Saving the Best for Last!

A subscription to Thinking Like an Engineer was provided to us through our participation in the Homeschool Review Crew for review purposes

We have reviewed several phenomenal programs and products during 2017, many that will remain a part of our homeschool. This is our last review for the year and the educational fun that we are having with Thinking Like an Engineer  from Innovators Tribe definitely feels as though the best was saved for last!

We were thrilled about this product, before we were even given access. My father is an engineer and it has been fun to watch all six of my kids display different engineering tendencies over the years. The Boy, however has been thinking like an engineer since he could crawl. Being the youngest, I have had much experience watching child’s play. He was different, very different. He was building things, not just stacking blocks, from a very young age. And when his structure toppled, he would reassess things and build it differently the second time. We have even witnessed him staring at something he has made, trying to figure out how to make it better or stronger, then he will take it apart and redo it. It is his nature and such a normal part of our daily lives. We waited with anticipation for our two-year family subscription to Thinking Like an Engineer to begin.

Thinking Like an Engineer, is a pre-recorded, online subscription-based curriculum that is self-paced. Subscriptions normally run $149 for eighteen months of access for the entire family. Although the curriculum is designed for kids in grades 6-12, our kids are in 2nd, 3rd and 7th grades and we have all benefited from the instruction and the activities.

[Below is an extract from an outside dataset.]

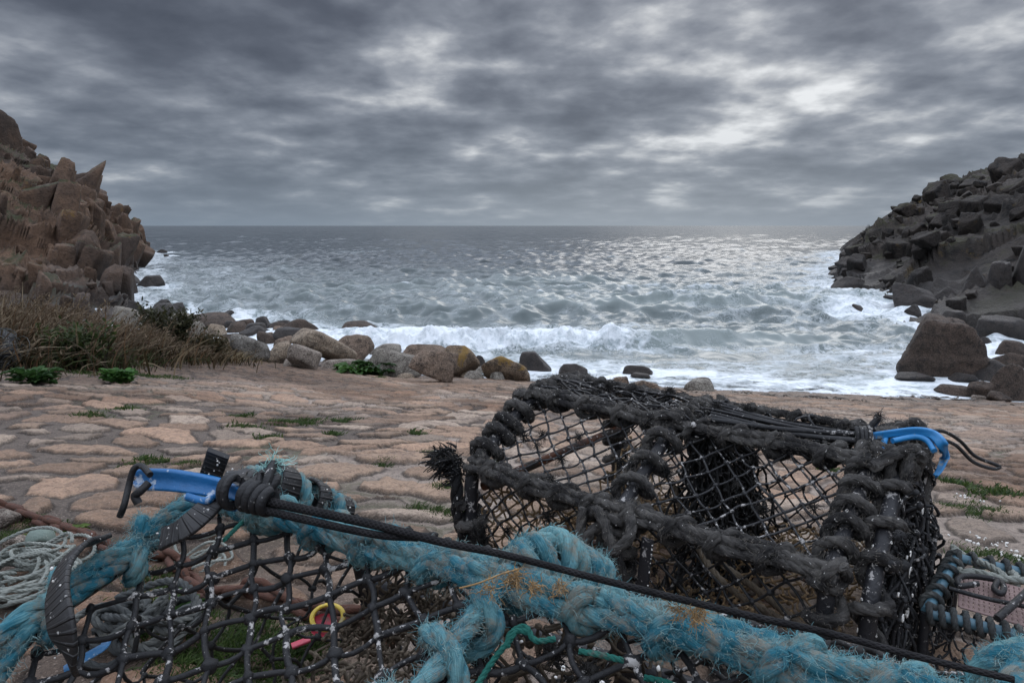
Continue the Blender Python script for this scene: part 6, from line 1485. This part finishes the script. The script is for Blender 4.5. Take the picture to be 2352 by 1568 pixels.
# hollow float
mb = MB(); c = gz(ongr(97, 1272), 0.026); a = np.linspace(0, 2 * PI, 33)[:-1]; b = np.linspace(0, 2 * PI, 25)[:-1]; Aa, Bb = np.meshgrid(a, b, indexing='ij')
V = np.stack([(0.020 + 0.0125 * np.cos(Bb)) * np.cos(Aa), 0.024 * np.sin(Bb), (0.018 + 0.0120 * np.cos(Bb)) * np.sin(Aa)], -1).reshape(-1, 3)
rot = np.array(Matrix.Rotation(0.5, 3, 'Z') @ Matrix.Rotation(0.35, 3, 'X')); V = V @ rot.T + c
i, j = np.meshgrid(np.arange(32), np.arange(24), indexing='ij'); i, j = i.ravel(), j.ravel(); mb.add(V, quads=np.stack([i * 24 + j, i * 24 + (j + 1) % 24, ((i + 1) % 32) * 24 + (j + 1) % 24, ((i + 1) % 32) * 24 + j], 1))
tag(mb.build('net_float', M['float_green'], origin=c), 'weathered grey green net float with a hole through it beside the pale coil of line', 'float')
for (x, y, s, lb, sd) in ((38, 1262, 0.042, 'small round tan stone left of the green net float', 201), (20, 1215, 0.05, 'pinkish stone at the left edge beside the rusty chain', 202)):
    c = gz(ongr(x, y)); v, f = rock(sd, 5, 5, 4, 0.04, 0.02); v = fit(v, s * 1.3, s, s * 0.9) + c + np.array([0, 0, s * 0.3]); mb = MB(); mb.add(v, tris=f); tag(mb.build('stone', M['granite_pale'], origin=c), lb, 'stone')
# broken plastic in the grass
mb = MB(); c = gz(ongr(742, 1492), 0.02)
tp = empty('plastic_toy', c, 'broken pink and yellow plastic toy lying in the grass under the blue roped pot', 'plastic toy')
d_, f_ = ico(4); k = d_[:, 2] < 0.15; v = d_ * np.array([0.026, 0.021, 0.018]); v[:, 2] = np.where(d_[:, 2] > 0.05, -v[:, 2] * 0.6, v[:, 2])
v = v @ np.array(Matrix.Rotation(0.7, 3, 'X')).T + c + np.array([0.003, 0, 0.006]); mb.add(v, tris=f_); mb.build('dish', M['plastic_red'], tp)
mb = MB(); a = np.linspace(0, 2 * PI, 40); P = np.stack([0.029 * np.cos(a), 0.023 * np.sin(a), 0 * a], 1) @ np.array(Matrix.Rotation(0.7, 3, 'X')).T + c + np.array([0.008, 0.012, 0.014]); sweep(mb, P, rrect(0.009, 0.005, 0.002, 2), cap=False); mb.build('rim', M['plastic_yellow'], tp)
mb = MB(); sweep(mb, spline([c + np.array([-0.012, -0.035, 0.0]), c + np.array([-0.04, -0.05, -0.004])], 8), rrect(0.016, 0.005, 0.002, 2)); mb.build('handle', M['plastic_red'], tp)
# blue plastic strip caught in the net
mb = MB(); sweep(mb, spline([onz(148, 1538, 0.26), onz(190, 1512, 0.27), onz(235, 1486, 0.275), onz(246, 1470, 0.275)], 30), rrect(0.012, 0.003, 0.001, 1), up=(0, -0.5, 0.8))
c = onz(190, 1512, 0.26); tag(mb.build('plastic_strip', M['strip_blue'], origin=c), 'blue and white plastic strip caught inside the left end of the blue roped pot', 'plastic strip')
# dark bundle of net at the left edge by the grass
c = gz(ongr(-8, 846)); mb = MB(); v, f = rock(301, 7, 7, 4, 0.12, 0.08); v = fit(v, 0.30, 0.28, 0.34); mb.add(v + c + np.array([0, 0, 0.15]), tris=f)
d = nrm(rng.normal(0, 1, (60, 3))); worms(mb, c + np.array([0, 0, 0.15]) + d * np.array([0.155, 0.145, 0.175]), d, 0.13, 0.004, m=1)
tag(mb.build('net_bundle', [M['net_bar'], M['rope_slate']], origin=c), 'dark bundle of netting at the left edge beside the dead reeds', 'net bundle')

We have enjoyed watching the lessons together, as a family. We connect our computer to our television and go through them together. Energy increases along with our excitement when we begin the activities that coincide with the lessons. For example, our first lesson taught about what engineering actually is and our challenge was to put our engineering caps on and build the tallest tower possible with only four sheets of standard printer paper and one foot of one inch masking tape. The tower must be able to stand on it’s own and we were challenged to try and build a tower more than five feet tall. This was wildly fun! The kids, Handsome, and I took on the challenge individually. It was fun to watch the kids attempt to build a structure, and then to try again if it failed. They pretended to pout, they giggled, then they jumped in and tried again, making it even better than their first attempt. Everyone built awesome towers and Handsome won the challenge against the rest of us. The challenges have definitely been the most fun with Thinking Like an Engineer.

There are a total of 28 lessons in Thinking Like an Engineer, as well as an additional bonus mini-course Thinking Like an Innovator. Topics covered include introduction to engineering, introduction to 3D design (software included), engineering rollercoasters, engineering bridges and nano engineering. Downloadable Student Journals are available for students to document their learning. I took the time to download all of the pages for the student journals and bound them so that we can keep things together and easily accessible.

One of the things I really like about this program is that the lessons are fairly short. We can usually get through a lesson in less than a half hour and spend as much time as needed on our challenge activities. The challenge activities are where the real learning begins. I appreciate that the kids get to experience engineering, not just learn about it. It is really fun to watch them tell others about it and then gather up the materials to take on the challenges with their friends.

Innovators Tribe offers another program, Thinking Like an Architect and Thinking Like a Carpenter is coming soon! Course subscriptions are generous, giving eighteen months of access for the entire family. This allows enough time to really take your time working through a program, or working through it multiple times. I imagine that we will complete it a second time around and spend more time on taking things a step further. I can imagine our children getting more out of it next year, when they are all a year older and are building upon their knowledge.

One thing worth noting is that unlike The Boy, both Bookworm Beauty and Sweetness did not see themselves ever becoming an engineer. In Lesson Two, types of engineers were introduced. It was amazing to get a glimpse of the many different types of engineers and to see the girls have a different opinion of engineering. We spent time, as suggested by the lesson, on Engineer Girl, a website dedicated to sharing the exciting world of engineering to girls. They quickly asked us to bookmark the page so that we could spend more time on it in the future.

We have thoroughly enjoyed adding Thinking Like an Engineer to our homeschool curriculum and fully anticipate adding Thinking Like an Architect and Thinking Like a Carpenter in the future. The hands-on learning environment brings these curriculum to life for us.